Basically you are looking at about a cup of sugar to a pound of blackberries, layered into a jar and covered with vodka in the jar. You need enough to keep the fruit beneath the surface which in my case was less than a full 75cl bottle.. so about 50 cl. Or about 500g blackberries to 250g sugar and as much of the vodka as it takes.

Don't mess with caster sugar or any fancy vodka. The blackberries transform granulated sugar and cheap supermarket vodka!

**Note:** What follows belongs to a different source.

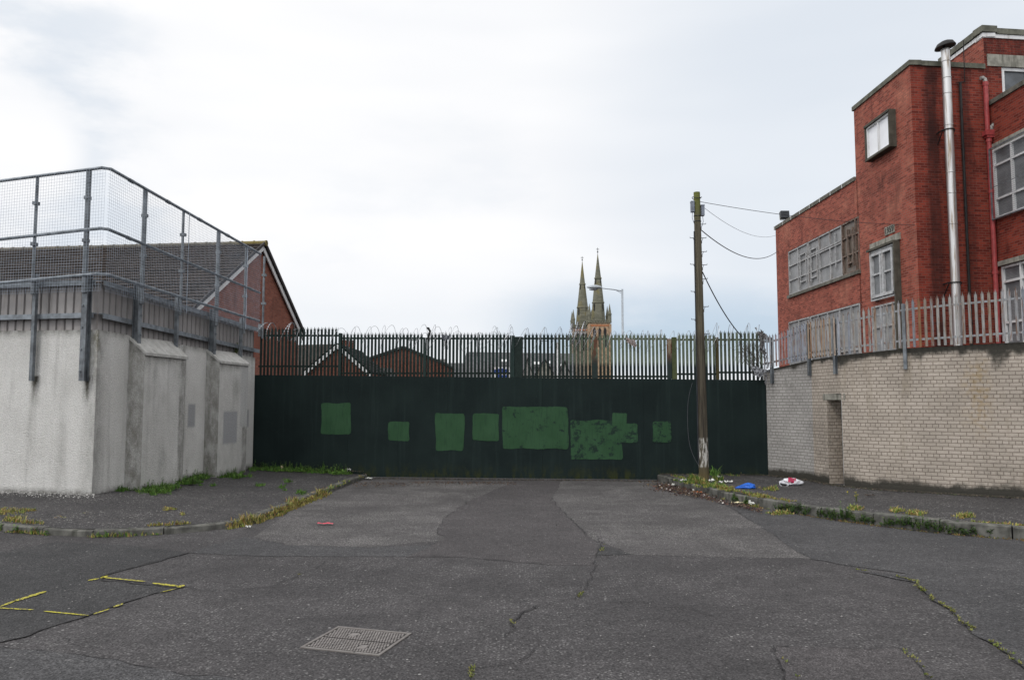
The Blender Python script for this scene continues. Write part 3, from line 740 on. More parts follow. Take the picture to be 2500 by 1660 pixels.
def buttress(u0, u1, vtop, vsh):
    """u0 side-face wall line, u1 right front edge; sloping cap"""
    dep = .30
    Pf = WC+WN*dep
    s0 = on(u0, 1100, Pf, WD)[1]; s1 = on(u1, 1100, Pf, WD)[1]
    zs = on((u0+u1)/2, vsh, Pf, WD)[0].z; zc = on((u0+u1)/2, vtop, WC, WD)[0].z
    mb = MB(); ns = max(6, int((s1-s0)/.06)); nz2 = 46
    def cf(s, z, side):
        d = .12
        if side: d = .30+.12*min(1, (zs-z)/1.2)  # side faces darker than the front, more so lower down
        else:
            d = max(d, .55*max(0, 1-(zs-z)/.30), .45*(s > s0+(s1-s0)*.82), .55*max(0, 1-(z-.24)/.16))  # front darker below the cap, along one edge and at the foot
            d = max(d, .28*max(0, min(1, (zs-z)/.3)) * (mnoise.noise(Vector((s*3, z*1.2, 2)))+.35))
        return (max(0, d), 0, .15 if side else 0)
    idx = []
    for i in range(ns+1):
        s = lerp(s0, s1, i/ns); p = Pf+WD*s; idx.append([mb.V((p.x, p.y, lerp(0, zs, j/nz2)), cf(s, lerp(0, zs, j/nz2), False)) for j in range(nz2+1)])
    gp = u0 > 500
    if gp:
        for i in range(ns+1):
            for j in range(nz2+1):
                v_ = mb.v[idx[i][j]]; s = lerp(s0, s1, i/ns)
                if s0+.15*(s1-s0) < s < s0+.62*(s1-s0) and on(560, 1085, Pf, WD)[0].z < v_.z < on(560, 1002, Pf, WD)[0].z: mb.c[idx[i][j]] = (.1, .95, 0)
                elif s > s0+.75*(s1-s0) and v_.z > 1.2: mb.c[idx[i][j]] = (.1, .45, 0)
    for i in range(ns):
        for j in range(nz2): mb.faceI((idx[i][j], idx[i+1][j], idx[i+1][j+1], idx[i][j+1]))
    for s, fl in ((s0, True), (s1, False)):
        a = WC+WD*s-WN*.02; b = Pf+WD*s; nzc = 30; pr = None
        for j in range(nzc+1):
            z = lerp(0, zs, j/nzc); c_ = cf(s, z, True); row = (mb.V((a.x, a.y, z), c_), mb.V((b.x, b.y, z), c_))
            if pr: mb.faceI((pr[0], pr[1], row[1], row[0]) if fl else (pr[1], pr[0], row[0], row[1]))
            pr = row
        mb.cur = (.45, 0, .1)
        tri = [Vector((*a[:2], zs)), Vector((*b[:2], zs)), Vector((*a[:2], zc))]
        mb.face(tri if fl else tri[::-1])
    ov = WN*.03; A0 = WC+WD*(s0-.02)-WN*.02; A1 = WC+WD*(s1+.02)-WN*.02; B0 = Pf+WD*(s0-.02)+ov; B1 = Pf+WD*(s1+.02)+ov
    mb.cur = (.22, 0, .12)
    top = [Vector((*B0[:2], zs)), Vector((*B1[:2], zs)), Vector((*A1[:2], zc+.02)), Vector((*A0[:2], zc+.02))]
    mb.prism(top, (0, 0, -.05))
    mb.build('buttress', M['roughcast'], wall)
buttress(346, 448, 833, 865); buttress(531, 601, 862, 884)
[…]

 Then just layer it in, sugar and fruit, right up to the top.
 Pour over the vodka...
Cap the jar and stick it in a dark cupboard for a few weeks. Until Christmas ideally. Then strain it through muslin and bottle.
Fresh and frozen

You can use the sweet boozy fruit in desserts like pavlovas! The weird thing is that the vodka content prevents it from freezing properly. So in the picture above the new fresh fruit picked today is in the left hand tub and some of the fruit that made the dark liqueur last year is in the frozen right hand tub. Some colour extracted, obviously, but the fruit in the frozen tub still has the texture of fresh fruit!



  1. I too am a dedicated forager. I cannot resist gathering finds whenever I go for a walk.I made some blackberry gin a few years ago and it was very tasty! You have inspired me to go out for a rootle...Jane x

  2. They looking pretty good now Jane!